さらに見過ごせないのは、輿石氏が先の通常国会で、党の分裂回避を優先するあまり、社会保障と税の一体改革や衆院選の「1票の格差」是正に一貫して後ろ向きだったことだ。

輿石氏は、民自公3党首が合意した「近いうち」の衆院解散・総選挙についても、「『近いうち』にこだわる必要はない」などと公然と軽視する発言を行い、自公両党の強い批判を招いた。

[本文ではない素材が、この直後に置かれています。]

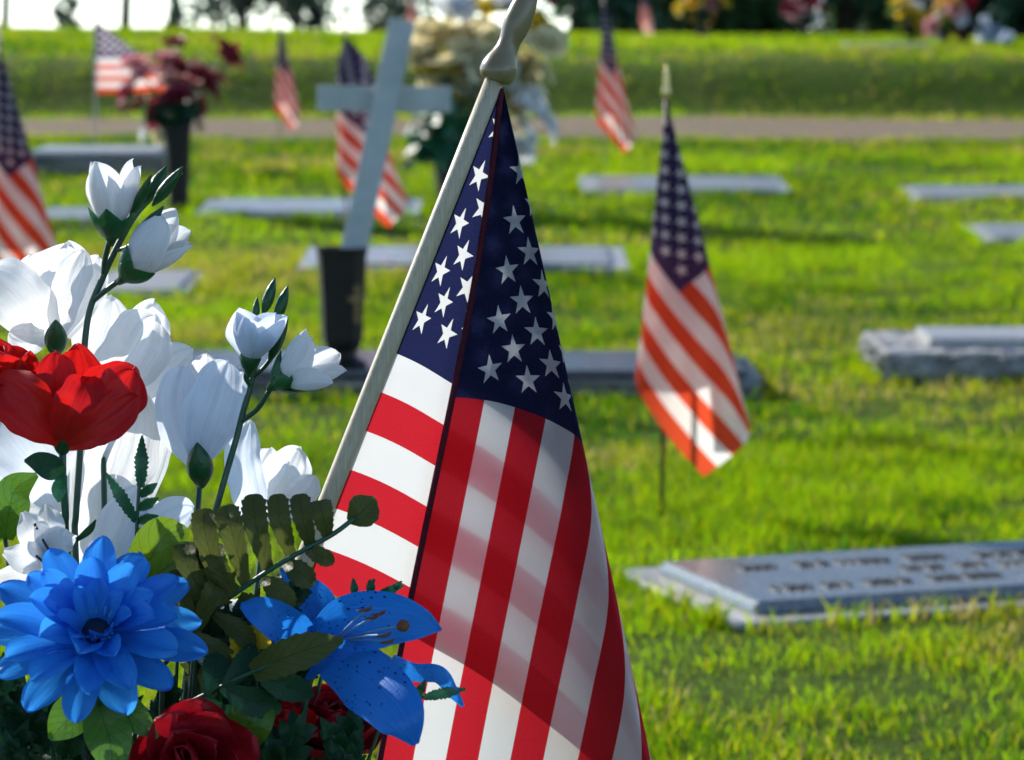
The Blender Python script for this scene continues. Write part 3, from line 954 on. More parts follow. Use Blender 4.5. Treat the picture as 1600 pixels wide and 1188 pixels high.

輿石氏は、衆院選の時期について、来年夏の衆参同日選を持論としている。民主党内では、苦戦が予想される衆院選の先送り論が大勢の中、「近いうち」が、ないがしろにされないか。

輿石氏の再任について、自民党幹部は「怒りを通り越してあきれた」などと反発を強めている。公明党の山口代表も、「解散回避が目に余るようなら、かえって墓穴を掘る」と指摘している。

衆参ねじれ国会とはいえ、民主党は、政権党として、政治を前に動かす一義的な責任を負っていることを自覚すべきだ。

「党内融和」の名の下に、3党の協調路線を軽んじるようでは、野党の協力が得られず、「決められない」政治が今後も続く。

秋の臨時国会では、赤字国債発行を可能にする特例公債法案の成立や「違憲状態」を解消する衆院選挙制度改革が待ったなしだ。

野田首相は、26日に選出される自民党の新総裁との党首会談で、一体改革をめぐる3党合意の再確認に加え、重要政策の基本的な方向づけを行う必要がある。

産経新聞 2012年09月24日

輿石幹事長続投 融和路線でまた先送りか

野田佳彦首相は「決められる政治」の実現をみずから遠のかせるつもりなのか。

民主党代表再選後の党人事で、首相は要となる幹事長に輿石東氏の続投を決めた。耳を疑う判断である。

輿石氏は、社会保障・税一体改革などの主要政策について与党内の一本化を図ることよりも党分裂回避を優先させ、衆院の早期解散にも抵抗してきた。

野田首相はこれから、社会保障の給付抑制や環太平洋戦略的経済連携協定(TPP)交渉参加など内外の懸案に取り組まなければならないというのに、今回の人事は問題を先送りし、何もしないと宣言したに等しい。これで国家や国民の利益は守れるのか。政権や与党としての延命ばかり考える無責任さを露呈しているといえる。

首相は近く、自民党の新総裁や山口那津男公明党代表との3党首会談を行う意向だが、この布陣で与野党協調の枠組みをどう構築しようというのか。

首相は21日の代表選の直後に輿石氏と会って続投を要請した。

党内には衆院選を控え、参院議員の輿石氏は交代が望ましいとの声もあった。だが、さらに離党者が出て与党過半数割れなどの事態は避けたい。それには党内融和を最重視する輿石氏の続投が望ましいと首相は判断したのだろう。

早期解散による大幅議席減を恐れる党内には、輿石氏なら解散を阻止してくれるだろうという期待もある。

首相自身も「近いうち」の解散という自民、公明両党との合意の見直しを示唆している。輿石氏の続投で、首相の本音は解散先送りなのかと受け止められ、野党はさらに反発するだろう。

さきの通常国会は首相問責決議が参院で可決された状態で閉幕し、臨時国会を開いても正常に審議が行えるかは不透明だ。

特例公債法案や衆院の「0増5減」の格差是正など、首相が国民の信を問う前に処理すべき必要最小限の課題はある。だが、成立の見込みがないのに与党案審議を強行する手法をとってきた輿石氏に自公両党は強い不信感を示してきた。混迷は深まらないか。

融和路線では政権の行き詰まりは打開できない。首相は、早期解散を決断することでしか、当面の課題の処理すらできないという状況を認識すべきである。